**WHAT IS BEING ASKED**
In the listing below, locate the line with "Build this scene" and the line with "sun.rotation_euler = sd.to_track_quat('Z', 'Y').to_euler()", then output both and everything between them exactly, minus any pictures.

**DATASET**

──────

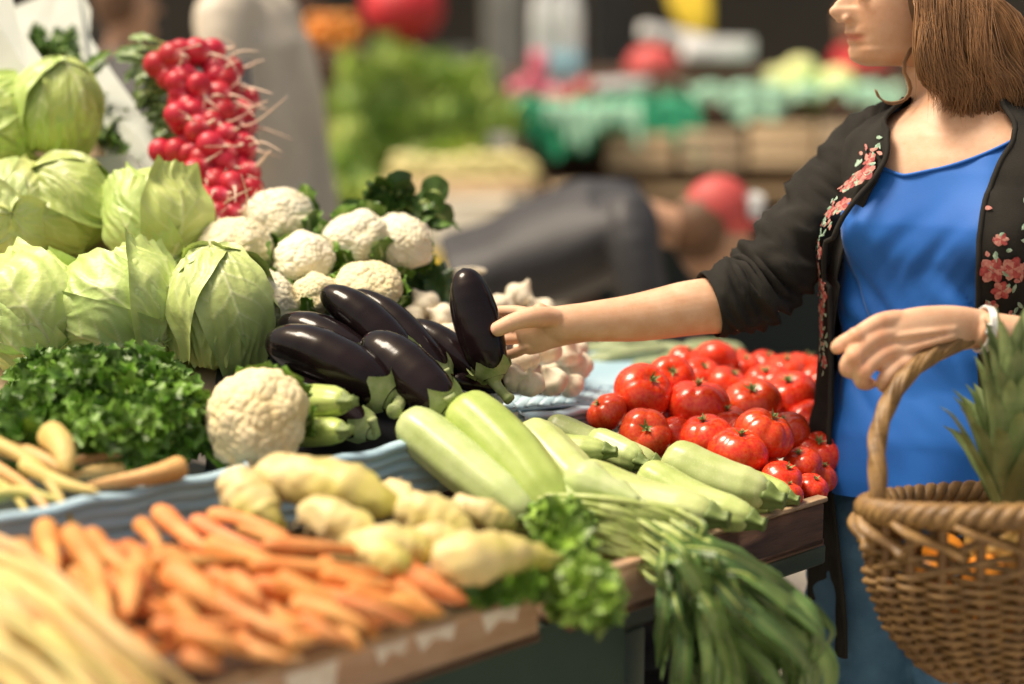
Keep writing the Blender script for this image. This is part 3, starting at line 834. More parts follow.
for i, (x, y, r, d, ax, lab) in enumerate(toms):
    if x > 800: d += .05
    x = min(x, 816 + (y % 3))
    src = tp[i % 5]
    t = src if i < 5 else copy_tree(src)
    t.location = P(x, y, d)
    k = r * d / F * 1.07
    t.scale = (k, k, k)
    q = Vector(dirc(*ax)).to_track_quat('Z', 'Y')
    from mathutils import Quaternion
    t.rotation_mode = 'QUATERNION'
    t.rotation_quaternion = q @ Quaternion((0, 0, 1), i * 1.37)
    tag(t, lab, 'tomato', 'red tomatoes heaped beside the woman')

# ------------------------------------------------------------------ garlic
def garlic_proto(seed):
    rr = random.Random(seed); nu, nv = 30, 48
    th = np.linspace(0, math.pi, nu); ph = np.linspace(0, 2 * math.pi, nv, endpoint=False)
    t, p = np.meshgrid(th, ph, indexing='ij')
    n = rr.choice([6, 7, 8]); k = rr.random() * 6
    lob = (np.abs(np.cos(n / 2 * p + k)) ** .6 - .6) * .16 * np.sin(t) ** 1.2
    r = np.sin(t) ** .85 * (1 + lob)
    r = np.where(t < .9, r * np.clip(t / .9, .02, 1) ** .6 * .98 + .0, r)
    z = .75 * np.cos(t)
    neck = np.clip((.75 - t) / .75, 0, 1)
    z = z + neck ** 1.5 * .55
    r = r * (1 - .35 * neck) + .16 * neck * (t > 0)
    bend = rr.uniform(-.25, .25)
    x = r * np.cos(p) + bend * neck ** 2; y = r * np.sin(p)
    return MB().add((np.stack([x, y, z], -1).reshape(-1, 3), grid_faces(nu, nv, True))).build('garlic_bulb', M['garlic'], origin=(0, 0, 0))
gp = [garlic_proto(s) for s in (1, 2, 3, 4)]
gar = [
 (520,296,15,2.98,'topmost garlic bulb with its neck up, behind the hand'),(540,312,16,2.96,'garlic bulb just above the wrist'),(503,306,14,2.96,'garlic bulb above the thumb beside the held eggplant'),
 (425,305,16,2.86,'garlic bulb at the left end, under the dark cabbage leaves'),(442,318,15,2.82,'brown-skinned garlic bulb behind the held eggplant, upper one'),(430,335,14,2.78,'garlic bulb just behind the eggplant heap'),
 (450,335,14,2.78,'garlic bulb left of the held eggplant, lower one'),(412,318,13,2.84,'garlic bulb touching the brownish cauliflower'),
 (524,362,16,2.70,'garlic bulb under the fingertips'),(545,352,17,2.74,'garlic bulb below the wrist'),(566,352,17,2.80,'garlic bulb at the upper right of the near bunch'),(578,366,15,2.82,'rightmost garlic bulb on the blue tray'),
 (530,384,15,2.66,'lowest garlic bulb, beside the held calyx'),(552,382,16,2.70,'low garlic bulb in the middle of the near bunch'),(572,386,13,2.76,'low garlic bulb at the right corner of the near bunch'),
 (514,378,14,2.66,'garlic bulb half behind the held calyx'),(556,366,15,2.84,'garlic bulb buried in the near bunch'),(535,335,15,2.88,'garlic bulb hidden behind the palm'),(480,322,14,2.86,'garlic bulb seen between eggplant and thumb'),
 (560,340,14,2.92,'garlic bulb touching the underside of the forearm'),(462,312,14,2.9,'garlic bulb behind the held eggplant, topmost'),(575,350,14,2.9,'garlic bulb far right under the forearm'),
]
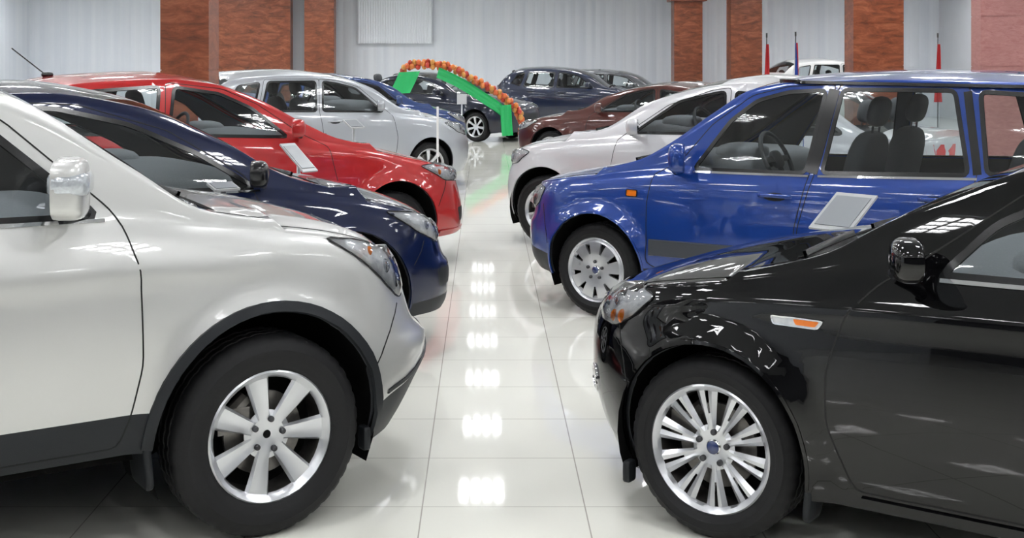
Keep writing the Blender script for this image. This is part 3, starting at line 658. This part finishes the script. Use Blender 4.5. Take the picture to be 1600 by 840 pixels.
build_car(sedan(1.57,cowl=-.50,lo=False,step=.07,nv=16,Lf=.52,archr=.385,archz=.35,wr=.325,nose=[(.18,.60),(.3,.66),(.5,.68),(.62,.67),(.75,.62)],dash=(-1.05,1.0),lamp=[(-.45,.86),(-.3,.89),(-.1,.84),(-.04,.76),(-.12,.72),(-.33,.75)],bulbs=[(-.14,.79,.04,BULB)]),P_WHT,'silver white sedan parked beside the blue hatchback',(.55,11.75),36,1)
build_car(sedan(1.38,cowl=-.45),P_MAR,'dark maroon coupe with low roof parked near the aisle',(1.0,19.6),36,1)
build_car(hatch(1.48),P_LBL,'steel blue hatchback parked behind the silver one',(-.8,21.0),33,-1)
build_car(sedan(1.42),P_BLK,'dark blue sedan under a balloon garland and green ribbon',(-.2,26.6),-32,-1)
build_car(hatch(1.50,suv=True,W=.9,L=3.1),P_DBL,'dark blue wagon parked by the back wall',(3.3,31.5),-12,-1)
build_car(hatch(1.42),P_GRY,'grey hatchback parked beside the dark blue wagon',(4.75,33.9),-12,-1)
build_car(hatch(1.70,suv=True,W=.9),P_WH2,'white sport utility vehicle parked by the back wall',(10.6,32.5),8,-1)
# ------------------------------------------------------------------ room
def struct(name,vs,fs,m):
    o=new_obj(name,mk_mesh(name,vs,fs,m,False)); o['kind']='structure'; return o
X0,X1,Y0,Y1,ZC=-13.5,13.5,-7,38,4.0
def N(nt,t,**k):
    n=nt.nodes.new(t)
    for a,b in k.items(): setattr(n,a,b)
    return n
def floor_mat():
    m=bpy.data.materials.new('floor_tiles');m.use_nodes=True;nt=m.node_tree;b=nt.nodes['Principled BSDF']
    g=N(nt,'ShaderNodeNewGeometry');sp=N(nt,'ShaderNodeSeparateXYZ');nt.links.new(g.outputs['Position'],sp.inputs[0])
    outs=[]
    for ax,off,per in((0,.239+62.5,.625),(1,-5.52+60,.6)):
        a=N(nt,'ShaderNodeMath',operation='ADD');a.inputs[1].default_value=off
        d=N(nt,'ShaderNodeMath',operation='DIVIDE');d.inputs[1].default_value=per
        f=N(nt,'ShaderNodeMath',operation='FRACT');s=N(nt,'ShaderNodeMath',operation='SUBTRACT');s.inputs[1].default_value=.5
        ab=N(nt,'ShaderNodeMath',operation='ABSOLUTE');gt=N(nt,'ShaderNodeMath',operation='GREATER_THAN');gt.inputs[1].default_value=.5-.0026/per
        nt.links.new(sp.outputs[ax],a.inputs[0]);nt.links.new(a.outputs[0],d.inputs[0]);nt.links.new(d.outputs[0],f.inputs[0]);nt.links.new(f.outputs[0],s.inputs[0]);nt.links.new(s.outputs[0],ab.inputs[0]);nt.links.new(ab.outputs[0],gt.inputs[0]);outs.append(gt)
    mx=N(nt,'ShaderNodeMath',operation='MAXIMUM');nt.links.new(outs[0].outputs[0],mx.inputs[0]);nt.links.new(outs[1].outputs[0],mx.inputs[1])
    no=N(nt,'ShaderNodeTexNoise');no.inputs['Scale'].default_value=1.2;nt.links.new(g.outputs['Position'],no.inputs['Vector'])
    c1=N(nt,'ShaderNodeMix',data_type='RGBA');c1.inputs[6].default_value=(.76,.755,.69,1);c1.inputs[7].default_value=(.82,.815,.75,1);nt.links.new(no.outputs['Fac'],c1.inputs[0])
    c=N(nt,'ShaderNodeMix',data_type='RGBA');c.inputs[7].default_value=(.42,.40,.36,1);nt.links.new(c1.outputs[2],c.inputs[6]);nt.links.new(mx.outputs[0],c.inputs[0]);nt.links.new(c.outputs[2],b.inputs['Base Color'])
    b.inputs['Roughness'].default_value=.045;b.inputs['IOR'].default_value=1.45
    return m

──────

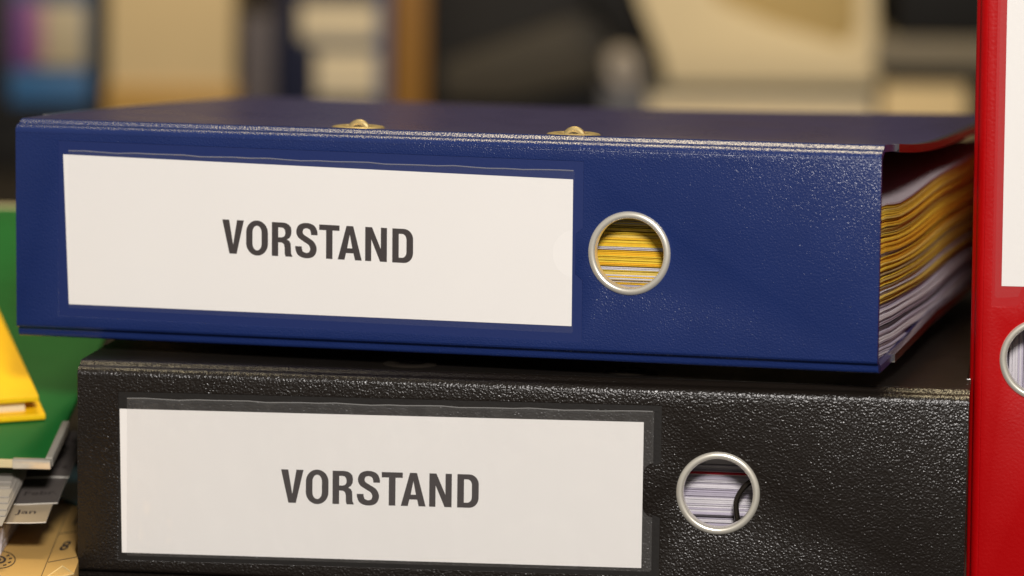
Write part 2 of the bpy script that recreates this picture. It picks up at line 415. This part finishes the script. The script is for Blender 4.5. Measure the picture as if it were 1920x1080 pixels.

──────

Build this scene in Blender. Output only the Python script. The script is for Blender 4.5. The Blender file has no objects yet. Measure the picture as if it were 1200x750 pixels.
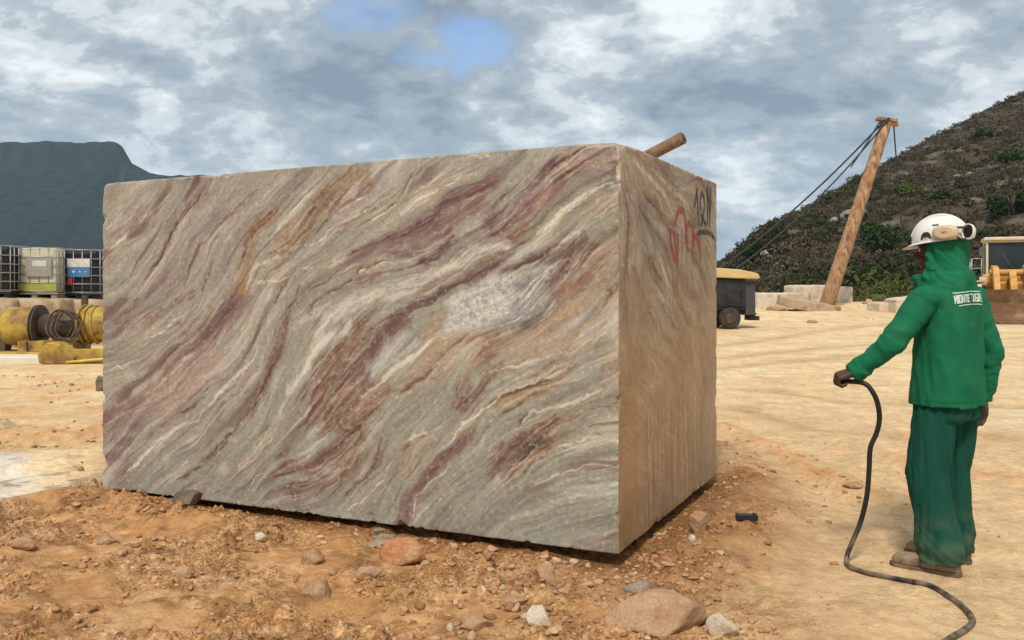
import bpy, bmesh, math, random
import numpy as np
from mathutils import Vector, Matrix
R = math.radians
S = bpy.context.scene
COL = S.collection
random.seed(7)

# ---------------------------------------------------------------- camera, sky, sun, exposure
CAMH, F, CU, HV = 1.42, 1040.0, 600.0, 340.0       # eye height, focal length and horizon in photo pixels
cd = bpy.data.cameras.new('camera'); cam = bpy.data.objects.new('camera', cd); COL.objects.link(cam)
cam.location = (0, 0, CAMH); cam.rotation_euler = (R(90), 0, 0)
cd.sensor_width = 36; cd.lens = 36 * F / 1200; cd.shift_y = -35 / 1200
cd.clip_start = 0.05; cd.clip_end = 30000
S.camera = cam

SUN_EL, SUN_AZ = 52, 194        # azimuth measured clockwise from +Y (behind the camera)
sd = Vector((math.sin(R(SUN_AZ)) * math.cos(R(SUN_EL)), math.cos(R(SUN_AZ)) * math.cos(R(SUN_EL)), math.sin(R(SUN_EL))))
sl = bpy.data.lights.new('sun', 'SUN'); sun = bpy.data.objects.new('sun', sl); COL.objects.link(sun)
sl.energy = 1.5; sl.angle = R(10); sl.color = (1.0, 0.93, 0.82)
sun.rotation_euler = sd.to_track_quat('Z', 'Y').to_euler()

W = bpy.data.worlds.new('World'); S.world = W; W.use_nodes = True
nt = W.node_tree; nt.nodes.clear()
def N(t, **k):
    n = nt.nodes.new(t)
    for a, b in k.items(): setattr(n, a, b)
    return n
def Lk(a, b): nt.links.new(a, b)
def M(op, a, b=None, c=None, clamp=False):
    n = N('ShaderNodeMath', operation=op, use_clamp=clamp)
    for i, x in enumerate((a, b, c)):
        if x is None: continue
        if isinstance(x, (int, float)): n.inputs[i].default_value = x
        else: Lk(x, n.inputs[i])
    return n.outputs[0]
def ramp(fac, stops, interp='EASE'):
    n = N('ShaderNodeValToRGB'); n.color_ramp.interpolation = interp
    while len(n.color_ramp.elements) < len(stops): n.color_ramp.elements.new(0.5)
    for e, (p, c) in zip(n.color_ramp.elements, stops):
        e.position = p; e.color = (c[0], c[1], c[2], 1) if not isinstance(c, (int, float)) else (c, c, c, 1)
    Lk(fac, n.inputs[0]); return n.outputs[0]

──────

**FULL RESPONSE**
Build this scene in Blender. Output only the Python script. The script is for Blender 4.5. The Blender file has no objects yet. Measure the picture as if it were 1200x750 pixels.
import bpy, bmesh, math, random
import numpy as np
from mathutils import Vector, Matrix
R = math.radians
S = bpy.context.scene
COL = S.collection
random.seed(7)

# ---------------------------------------------------------------- camera, sky, sun, exposure
CAMH, F, CU, HV = 1.42, 1040.0, 600.0, 340.0       # eye height, focal length and horizon in photo pixels
cd = bpy.data.cameras.new('camera'); cam = bpy.data.objects.new('camera', cd); COL.objects.link(cam)
cam.location = (0, 0, CAMH); cam.rotation_euler = (R(90), 0, 0)
cd.sensor_width = 36; cd.lens = 36 * F / 1200; cd.shift_y = -35 / 1200
cd.clip_start = 0.05; cd.clip_end = 30000
S.camera = cam

SUN_EL, SUN_AZ = 52, 194        # azimuth measured clockwise from +Y (behind the camera)
sd = Vector((math.sin(R(SUN_AZ)) * math.cos(R(SUN_EL)), math.cos(R(SUN_AZ)) * math.cos(R(SUN_EL)), math.sin(R(SUN_EL))))
sl = bpy.data.lights.new('sun', 'SUN'); sun = bpy.data.objects.new('sun', sl); COL.objects.link(sun)
sl.energy = 1.5; sl.angle = R(10); sl.color = (1.0, 0.93, 0.82)
sun.rotation_euler = sd.to_track_quat('Z', 'Y').to_euler()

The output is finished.